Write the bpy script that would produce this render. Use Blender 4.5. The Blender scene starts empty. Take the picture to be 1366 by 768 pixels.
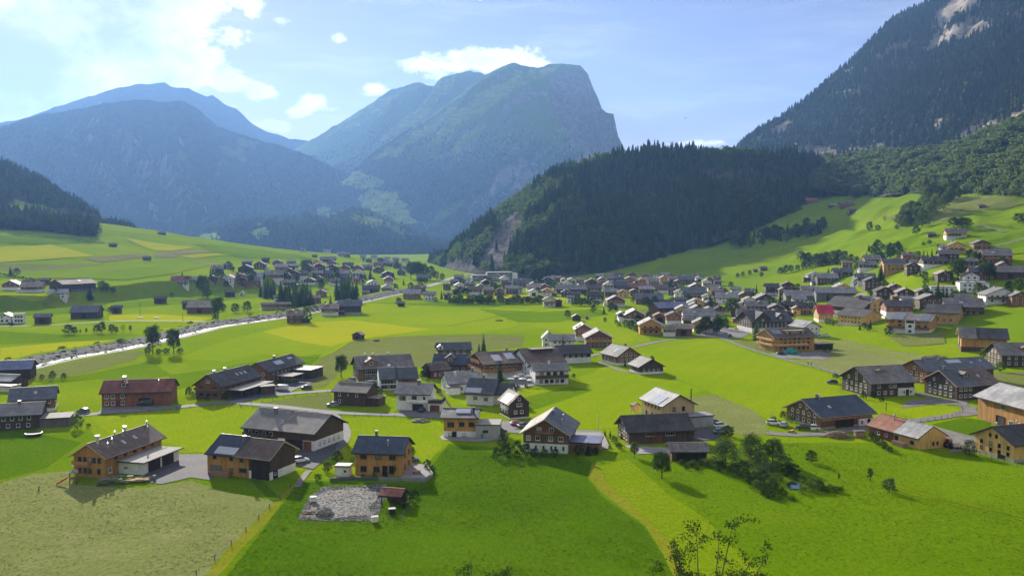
import bpy, bmesh, math, random
import numpy as np
from mathutils import Vector, Matrix, noise as mnoise

C = bpy.context.scene.collection
SC = bpy.context.scene
R = math.radians

# ------------------------------------------------------------------ camera, world, sun, exposure
W0, H0 = 1366, 768
FOC = 1183.0
CAM_H = 54.0
HORIZON = 315.0
TILT = math.atan((H0/2 - HORIZON)/FOC)

cam_d = bpy.data.cameras.new("camera")
cam_d.sensor_width = 36.0
cam_d.lens = 36.0*FOC/W0
cam_d.clip_start = 0.5
cam_d.clip_end = 60000
cam = bpy.data.objects.new("camera", cam_d)
C.objects.link(cam)
cam.location = (0, 0, CAM_H)
cam.rotation_euler = (math.pi/2 - TILT, 0, 0)
SC.camera = cam

SUN_AZ = R(-23)      # from the view axis, negative = left
SUN_EL = R(20.5)
SUN_DIR = Vector((math.sin(SUN_AZ)*math.cos(SUN_EL), math.cos(SUN_AZ)*math.cos(SUN_EL), math.sin(SUN_EL)))
sun_d = bpy.data.lights.new("sun", 'SUN')
sun_d.energy = 5.0
sun_d.angle = R(0.53)
sun_d.color = (1.0, 0.93, 0.80)
sun = bpy.data.objects.new("sun", sun_d)
C.objects.link(sun)
sun.location = SUN_DIR*3000
sun.rotation_euler = (-SUN_DIR).to_track_quat('-Z', 'Y').to_euler()

SC.view_settings.view_transform = 'Standard'
SC.view_settings.look = 'None'
SC.view_settings.exposure = 1.3
SC.view_settings.gamma = 1.0
SC.render.engine = 'CYCLES'
cy = SC.cycles
cy.use_denoising = True
try:
    cy.denoiser = 'OPENIMAGEDENOISE'
except Exception:
    pass
cy.use_adaptive_sampling = True
cy.adaptive_threshold = 0.02
cy.max_bounces = 5
cy.diffuse_bounces = 2
cy.glossy_bounces = 2
cy.transmission_bounces = 3
cy.transparent_max_bounces = 6
cy.volume_bounces = 0
cy.sample_clamp_indirect = 4.0
cy.caustics_reflective = False
cy.caustics_refractive = False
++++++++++
▸ YOUR INSTRUCTIONS
Make an exact copy of all the material, but keep the pictures out of it.

▸ SOLUTION BELOW
Write the bpy script that would produce this render. Use Blender 4.5. The Blender scene starts empty. Take the picture to be 1366 by 768 pixels.
import bpy, bmesh, math, random
import numpy as np
from mathutils import Vector, Matrix, noise as mnoise

C = bpy.context.scene.collection
SC = bpy.context.scene
R = math.radians

# ------------------------------------------------------------------ camera, world, sun, exposure
W0, H0 = 1366, 768
FOC = 1183.0
CAM_H = 54.0
HORIZON = 315.0
TILT = math.atan((H0/2 - HORIZON)/FOC)

cam_d = bpy.data.cameras.new("camera")
cam_d.sensor_width = 36.0
cam_d.lens = 36.0*FOC/W0
cam_d.clip_start = 0.5
cam_d.clip_end = 60000
cam = bpy.data.objects.new("camera", cam_d)
C.objects.link(cam)
cam.location = (0, 0, CAM_H)
cam.rotation_euler = (math.pi/2 - TILT, 0, 0)
SC.camera = cam

SUN_AZ = R(-23)      # from the view axis, negative = left
SUN_EL = R(20.5)
SUN_DIR = Vector((math.sin(SUN_AZ)*math.cos(SUN_EL), math.cos(SUN_AZ)*math.cos(SUN_EL), math.sin(SUN_EL)))
sun_d = bpy.data.lights.new("sun", 'SUN')
sun_d.energy = 5.0
sun_d.angle = R(0.53)
sun_d.color = (1.0, 0.93, 0.80)
sun = bpy.data.objects.new("sun", sun_d)
C.objects.link(sun)
sun.location = SUN_DIR*3000
sun.rotation_euler = (-SUN_DIR).to_track_quat('-Z', 'Y').to_euler()

SC.view_settings.view_transform = 'Standard'
SC.view_settings.look = 'None'
SC.view_settings.exposure = 1.3
SC.view_settings.gamma = 1.0
SC.render.engine = 'CYCLES'
cy = SC.cycles
cy.use_denoising = True
try:
    cy.denoiser = 'OPENIMAGEDENOISE'
except Exception:
    pass
cy.use_adaptive_sampling = True
cy.adaptive_threshold = 0.02
cy.max_bounces = 5
cy.diffuse_bounces = 2
cy.glossy_bounces = 2
cy.transmission_bounces = 3
cy.transparent_max_bounces = 6
cy.volume_bounces = 0
cy.sample_clamp_indirect = 4.0
cy.caustics_reflective = False
cy.caustics_refractive = False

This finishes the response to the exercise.